Here is how Silva frames the problem she wants to better understand:
What, then, does it mean to “grow up” today? Even just a few decades ago, the transition to adulthood would not have been experienced as a time of confusion, anxiety, or uncertainty. In 1960, the vast majority of women married before they turned twenty-one and had their first child before twenty-three. By thirty, most men and women had moved out of their parents’ homes, completed school, gotten married, and begun having children. Completing these steps was understood as normal and natural, the only path to a complete and respectable adult life: indeed, half of American women at this time believed that people who did not get married were “selfish and peculiar,” and a full 85 percent agreed that women and men should get married and have children (Furstenberg et al. 2004). (6)
Silva is interested in exploring in detail the making of "working class life adulthood" in the early twenty-first century. And her findings are somewhat bleak:
Experiences of powerlessness, confusion, and betrayal within the labor market, institutions such as education and the government, and the family teach young working-class men and women that they are completely alone, responsible for their own fates and dependent on outside help only at their peril. They are learning the hard way that being an adult means trusting no one but yourself. (9)
At its core, this emerging working-class adult self is characterized by low expectations of work, wariness toward romantic commitment, widespread distrust of social institutions, profound isolation from others, and an overriding focus on their emotions and psychic health. Rather than turn to politics to address the obstacles standing in the way of a secure adult life, the majority of the men and women I interviewed crafted deeply personal coming of age stories, grounding their adult identities in recovering from their painful pasts—whether addictions, childhood abuse, family trauma, or abandonment—and forging an emancipated, transformed, and adult self. (10)
Key to Silva's interpretation is the importance and coherence of the meanings that young people create for themselves -- the narratives through which they make sense of the unfolding of their lives and where they are going. She locates the context and origins of these self-stories in the structural circumstances of the American economy of the 1990s; but her real interest is in finding the recurring themes in the stories and descriptions these young people tell about themselves and their lives.
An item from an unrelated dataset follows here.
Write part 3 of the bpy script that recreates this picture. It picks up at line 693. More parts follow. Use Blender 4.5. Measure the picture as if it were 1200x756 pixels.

For Silva, the bleakness of this generation of young working class adults has structural causes: economic stagnation, dissolution of safety nets, loss of decent industrial-sector jobs and the rise of insecure service-sector jobs, and neoliberalism as a guiding social philosophy that systematically turns its back on under-class young people. It is sobering that her research is based on interviews carried out in a few cities in the United States, but the findings seem valid for many countries in western Europe as well (Britain, Germany, France). And this in turn may have relevance for the rise of populism in many countries as well.

What is most worrisome about Silva's account is the very limited opportunities for social progress that it implies. As progressives we would like to imagine our democracy has the potential of evolving towards greater social dignity and opportunity for all segments of society. But what Silva describes is unpromising for this hopeful scenario. The avenues of higher education, skills-intensive work, and better life circumstances seem unlikely as a progressive end of this story. And the Sprawl of the grim anti-utopian novels of William Gibson (Neuromancer, Count Zero) seem to fit the world Silva describes better than the usual American optimism about the inevitability of progress. Significantly, the young people whom Silva interviews have very little interest in engagement in politics and supporting candidates who are committed to real change; they do not really believe in the possibility of change.

It is worth noticing the parallel in findings and methodology between Silva's work on young working class men and women and Al Young's studies of inner city black men (The Minds of Marginalized Black Men: Making Sense of Mobility, Opportunity, and Future Life Chances). Both fall within the scope of cultural sociology. Both proceed on the basis of extensive interviews with 50-100 subjects, both make use of valuable tools of qualitative analysis to make sense of the interviews, and both arrive at important new understandings of the mentalities of these groups of young Americans.